This is the third in a series of posts about what I have learned during my time with Shared Lives Plus.
You can read the previous posts here:
Some things I’ve learned about change. Part One: Think whole-system, but tell a simple story.
There is a self-fulfilling aspect to the goals we set ourselves. The level of ambition that we set ourselves, also sets the outer limits of potential which others will see in us. And it’s one of the ironies of the charity sector that the level of belief leaders have in their organisation’s ability to create – to be – radical change, is often inversely proportional to their size. That means that small, growing organisations face two dangers: one is not reaching scale and sustainability; the other is scaling, but feeling ever more tightly tied to their original business model.
One of the reasons I’m so excited about working with the team at Mayday Trust is that they are one of the very few charities which has been willing to divest itself of services which, although they were well-rated, were not felt by the people using them to be creating enough real sustainable change in their lives, and were not challenging or replacing the broken systems which were keeping people dependent and unfulfilled.
We are often asked ‘How will we scale up?’ by people who control big budgets. It’s a fair question, but part of its answer lies in a question that I often ask in return, ‘How will you scale down?’ Because resources, time and energy will always be limited, so we will only scale up small models which work, if we scale down big, broken systems, and dismantle stuck organisations which consume vast quantities of public money just to stand still. The holy grail is to be a large organisation which uses its scale to drive real change and take real risks.

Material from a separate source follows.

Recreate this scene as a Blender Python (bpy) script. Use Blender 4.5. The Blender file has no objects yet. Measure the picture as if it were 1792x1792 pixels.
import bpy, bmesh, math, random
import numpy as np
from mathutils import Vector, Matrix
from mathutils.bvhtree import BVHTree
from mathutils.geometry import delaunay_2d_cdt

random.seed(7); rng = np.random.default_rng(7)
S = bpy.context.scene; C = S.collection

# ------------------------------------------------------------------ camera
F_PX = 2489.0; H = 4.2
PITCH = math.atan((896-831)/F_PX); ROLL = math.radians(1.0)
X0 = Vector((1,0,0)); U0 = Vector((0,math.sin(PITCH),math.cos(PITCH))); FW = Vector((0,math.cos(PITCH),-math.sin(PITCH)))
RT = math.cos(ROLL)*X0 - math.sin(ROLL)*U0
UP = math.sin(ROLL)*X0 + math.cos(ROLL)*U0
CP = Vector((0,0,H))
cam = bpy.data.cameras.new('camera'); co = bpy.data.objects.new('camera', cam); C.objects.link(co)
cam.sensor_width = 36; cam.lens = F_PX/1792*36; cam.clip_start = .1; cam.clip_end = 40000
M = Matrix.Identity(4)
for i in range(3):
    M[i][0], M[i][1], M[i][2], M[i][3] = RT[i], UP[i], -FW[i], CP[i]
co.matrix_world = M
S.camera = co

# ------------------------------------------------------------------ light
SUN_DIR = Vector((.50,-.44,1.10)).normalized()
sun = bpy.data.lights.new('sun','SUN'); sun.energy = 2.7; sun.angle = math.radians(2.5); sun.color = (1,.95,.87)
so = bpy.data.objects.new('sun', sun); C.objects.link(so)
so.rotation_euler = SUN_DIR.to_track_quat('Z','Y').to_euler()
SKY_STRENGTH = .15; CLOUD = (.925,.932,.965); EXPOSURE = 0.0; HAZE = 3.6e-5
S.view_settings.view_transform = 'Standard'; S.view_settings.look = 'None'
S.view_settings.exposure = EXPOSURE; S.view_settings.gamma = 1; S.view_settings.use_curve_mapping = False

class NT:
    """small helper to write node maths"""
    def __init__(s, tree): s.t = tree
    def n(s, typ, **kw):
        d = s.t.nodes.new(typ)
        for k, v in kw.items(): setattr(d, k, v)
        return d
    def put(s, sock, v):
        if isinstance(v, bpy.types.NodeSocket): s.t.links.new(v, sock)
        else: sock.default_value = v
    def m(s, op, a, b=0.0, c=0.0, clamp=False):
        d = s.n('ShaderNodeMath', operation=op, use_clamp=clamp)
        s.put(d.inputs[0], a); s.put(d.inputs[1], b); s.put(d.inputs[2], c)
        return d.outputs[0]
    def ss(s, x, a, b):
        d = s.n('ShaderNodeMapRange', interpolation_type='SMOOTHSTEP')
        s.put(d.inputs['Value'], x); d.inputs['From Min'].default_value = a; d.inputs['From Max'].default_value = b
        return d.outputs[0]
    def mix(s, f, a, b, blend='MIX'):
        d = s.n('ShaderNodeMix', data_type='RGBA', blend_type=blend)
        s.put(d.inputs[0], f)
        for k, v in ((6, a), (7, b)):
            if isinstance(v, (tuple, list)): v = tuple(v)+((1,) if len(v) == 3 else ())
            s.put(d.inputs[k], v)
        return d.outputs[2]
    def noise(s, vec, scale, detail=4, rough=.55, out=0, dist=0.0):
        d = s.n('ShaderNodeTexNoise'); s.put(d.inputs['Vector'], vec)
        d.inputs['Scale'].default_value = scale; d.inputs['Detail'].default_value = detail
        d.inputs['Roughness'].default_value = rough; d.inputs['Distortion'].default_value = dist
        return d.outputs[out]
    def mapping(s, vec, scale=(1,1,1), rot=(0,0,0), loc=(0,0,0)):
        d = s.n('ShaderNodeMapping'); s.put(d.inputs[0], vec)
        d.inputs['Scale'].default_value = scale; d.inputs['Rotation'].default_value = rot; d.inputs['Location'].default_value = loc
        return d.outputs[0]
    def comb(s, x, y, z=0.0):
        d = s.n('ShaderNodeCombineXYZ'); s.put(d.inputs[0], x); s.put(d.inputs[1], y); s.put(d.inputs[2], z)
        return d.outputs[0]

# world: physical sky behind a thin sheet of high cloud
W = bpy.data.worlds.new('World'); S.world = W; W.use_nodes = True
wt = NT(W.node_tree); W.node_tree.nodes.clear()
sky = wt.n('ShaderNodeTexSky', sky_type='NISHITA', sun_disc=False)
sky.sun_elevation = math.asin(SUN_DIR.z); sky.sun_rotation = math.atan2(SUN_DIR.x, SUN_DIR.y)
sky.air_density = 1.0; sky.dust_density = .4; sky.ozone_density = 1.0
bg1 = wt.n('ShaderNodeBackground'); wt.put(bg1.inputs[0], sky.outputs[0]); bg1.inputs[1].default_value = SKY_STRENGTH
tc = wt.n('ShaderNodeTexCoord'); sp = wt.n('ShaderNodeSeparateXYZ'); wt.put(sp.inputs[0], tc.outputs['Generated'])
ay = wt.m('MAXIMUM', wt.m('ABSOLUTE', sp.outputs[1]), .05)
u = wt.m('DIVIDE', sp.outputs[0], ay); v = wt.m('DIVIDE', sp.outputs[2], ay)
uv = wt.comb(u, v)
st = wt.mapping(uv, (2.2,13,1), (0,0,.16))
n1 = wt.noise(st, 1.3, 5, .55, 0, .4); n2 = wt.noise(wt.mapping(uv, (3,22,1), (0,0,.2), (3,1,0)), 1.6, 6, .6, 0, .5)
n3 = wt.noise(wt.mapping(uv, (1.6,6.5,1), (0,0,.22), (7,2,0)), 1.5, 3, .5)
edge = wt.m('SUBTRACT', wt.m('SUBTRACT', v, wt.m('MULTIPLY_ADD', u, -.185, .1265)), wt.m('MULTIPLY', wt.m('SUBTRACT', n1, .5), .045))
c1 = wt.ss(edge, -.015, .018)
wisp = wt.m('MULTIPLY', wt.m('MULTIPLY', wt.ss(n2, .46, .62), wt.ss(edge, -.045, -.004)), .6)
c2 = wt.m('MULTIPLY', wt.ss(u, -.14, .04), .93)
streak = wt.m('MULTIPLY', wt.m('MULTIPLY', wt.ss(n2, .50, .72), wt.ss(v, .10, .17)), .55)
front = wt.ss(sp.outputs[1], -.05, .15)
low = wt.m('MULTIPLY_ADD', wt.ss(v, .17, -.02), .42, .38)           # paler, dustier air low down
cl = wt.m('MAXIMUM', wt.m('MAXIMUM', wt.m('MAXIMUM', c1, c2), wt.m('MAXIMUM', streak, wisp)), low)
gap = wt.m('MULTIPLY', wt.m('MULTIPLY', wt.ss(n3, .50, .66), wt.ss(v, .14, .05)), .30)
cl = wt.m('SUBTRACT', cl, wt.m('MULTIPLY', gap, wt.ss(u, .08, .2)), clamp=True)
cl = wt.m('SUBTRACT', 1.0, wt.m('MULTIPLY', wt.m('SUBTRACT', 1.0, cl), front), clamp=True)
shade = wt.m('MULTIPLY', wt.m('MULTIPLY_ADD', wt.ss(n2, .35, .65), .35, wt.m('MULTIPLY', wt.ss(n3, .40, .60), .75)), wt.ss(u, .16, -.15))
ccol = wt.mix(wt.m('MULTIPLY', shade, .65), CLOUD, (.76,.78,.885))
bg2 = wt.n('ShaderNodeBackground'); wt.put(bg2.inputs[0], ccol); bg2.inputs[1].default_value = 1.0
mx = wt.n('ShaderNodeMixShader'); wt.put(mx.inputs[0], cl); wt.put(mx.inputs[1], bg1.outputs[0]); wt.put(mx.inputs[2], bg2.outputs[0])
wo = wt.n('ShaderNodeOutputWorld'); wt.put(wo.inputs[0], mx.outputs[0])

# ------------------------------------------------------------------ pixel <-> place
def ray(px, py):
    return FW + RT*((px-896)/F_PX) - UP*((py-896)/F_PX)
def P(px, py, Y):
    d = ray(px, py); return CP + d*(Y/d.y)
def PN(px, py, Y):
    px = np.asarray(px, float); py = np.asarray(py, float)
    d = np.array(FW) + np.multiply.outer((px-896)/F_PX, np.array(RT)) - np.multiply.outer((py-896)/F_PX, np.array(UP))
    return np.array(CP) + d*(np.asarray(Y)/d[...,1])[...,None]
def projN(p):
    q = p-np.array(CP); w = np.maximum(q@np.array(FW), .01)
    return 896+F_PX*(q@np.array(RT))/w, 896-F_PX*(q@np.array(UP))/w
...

This is only possible in my view when large organisations ‘network’ themselves into small, autonomous units, using self-managing teams and other devolved-power models. In any centralised bureaucracy, it’s hard for the leadership team to see beyond the organisation’s ravenous appetite for time, money and energy; to recognise the untapped capacity and potential of the hundreds or thousands of people in the organisation’s shadow. Add to that, that leadership teams often lack diversity and there is a recipe for perpetuating inequalities such as the inverse care law.
So as a small organisation, it’s important to set a vision and an ambition which feels exciting enough, and potentially big enough, to engage people whose jobs require them to think big. But the plan for getting there must have practical steps. It must include income sources and an ability to work with the reality we live in now, while trying to create a different reality for the future. I call this ‘pragmatic radicalism’.